Trump attended a rally in Ohio this past weekend and ended up talking about himself ahead of the last special election for Congress before November. Ignoring the candidate he was supposed to be backing, he chose to build himself up instead.
After denigrating the “fake news” media, and reminding his followers of the “seriously low IQ” of Rep. Maxine Watters and renewing his attack on the Mueller investigation, he remembered where he was and switched over to bragging about how well he had done fixing the economy.
And when Trump returned to Washington, he renewed his claims on how well the economy was doing under his guidance:
Tariffs, trade and the economy
We won’t get into the unemployment numbers that are calculated using the same method used by the Obama administration that erases those unemployed from the records so they are not included.

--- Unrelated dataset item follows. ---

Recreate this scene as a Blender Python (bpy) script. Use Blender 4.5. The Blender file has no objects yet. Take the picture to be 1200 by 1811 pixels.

Nor will we mention that hourly wages have barely kept up with inflation, only rising 2.7 percent compared to 5.0 percent in the 1990s. But Trump says this is all good.
One thing he has not bragged about lately is the U.S. trade deficit – and probably with good reason. Actually, the U.S. trade deficit expanded in June, at its fastest rate since November 2016. Also, $291 billion was added to that gap in the first six months of 2018, compared with $272 billion in the first half of 2017.
Another thing the Trump administration isn’t talking about is what has been transpiring since he added all those tariffs, to begin with. Billions of dollars in tariffs were imposed on imports to the U.S. as a way to help American companies, right? But those imports grew slightly while exports from the U.S. are going down.
American businesses are feeling the pinch
With the latest tariffs on an additional $18 billion worth of Chinese goods set to go into effect later this month, Trump still believes our trading partners will back down, lowering their tariffs on American goods, improving the market for the U.S. But this is not happening, yet.
American businesses, jobs, and consumers are now feeling some unwanted and unwarranted effects of the growing trade war instigated by the White House. There is a growing list of companies either planning to close plants, lay off employees, tossing out plans for new jobs or raising prices.
Many large companies have already opted to pass along the higher cost for materials and parts along to the consumer or absorb the losses into their profit margins, points out Business Insider. However, small businesses are forced to make much tougher decisions.
Smaller businesses are being forced to cut labor costs in an attempt to offset the higher cost of materials. And this is now happening from Michigan to South Carolina and beyond. Here are just a few examples of what is going on today:
In Michigan, Mid-Continental Nail, the largest US nail producer, laid off 130 workers after steel prices jumped. One of its plant managers said the entire business could shut down over the next few months.
SEMO Box, a packaging company in Cape Girardeau, Michigan is also feeling the impact of Mid-Atlantic’s layoffs. They have had to let go a number of employees.
In South Carolina, Element Electronics, a TV manufacturer, plans to lay off 127 workers as “a result of the new tariffs that were recently and unexpectedly imposed on many goods imported from China.”
Brinly-Hardy, an Indiana-based maker of lawn-care equipment, laid off 75 workers. “We are collateral damage in this effort,” Jane Hardy, the company’s CEO, told The Washington Post.
Even the Tampa Bays Times has been hit by the tariffs. The company laid off 50 employees in April because of the newsprint tariffs imposed on Canada. Newspapers in other small communities, like House Speaker Paul Ryan’s hometown paper in Janesville, Wisconsin, have also been forced to lay off staff.
In Washington state, REC Silicon, which supplies silicon materials for solar panels, had to lay off 100 employees in the company’s Moses Lake plant. The company also cut production back by 25 percent, according to Reuters.
There are many more small companies dealing with the same problems, and it may get even worse. “This is hurting the economy but so far it’s manageable,” says Mark Zandi, chief economist of Moody’s Analytics. “If the war continues to escalate, it will do more damage and at some point it will undercut the good economy” and trigger significant job losses and likely a recession.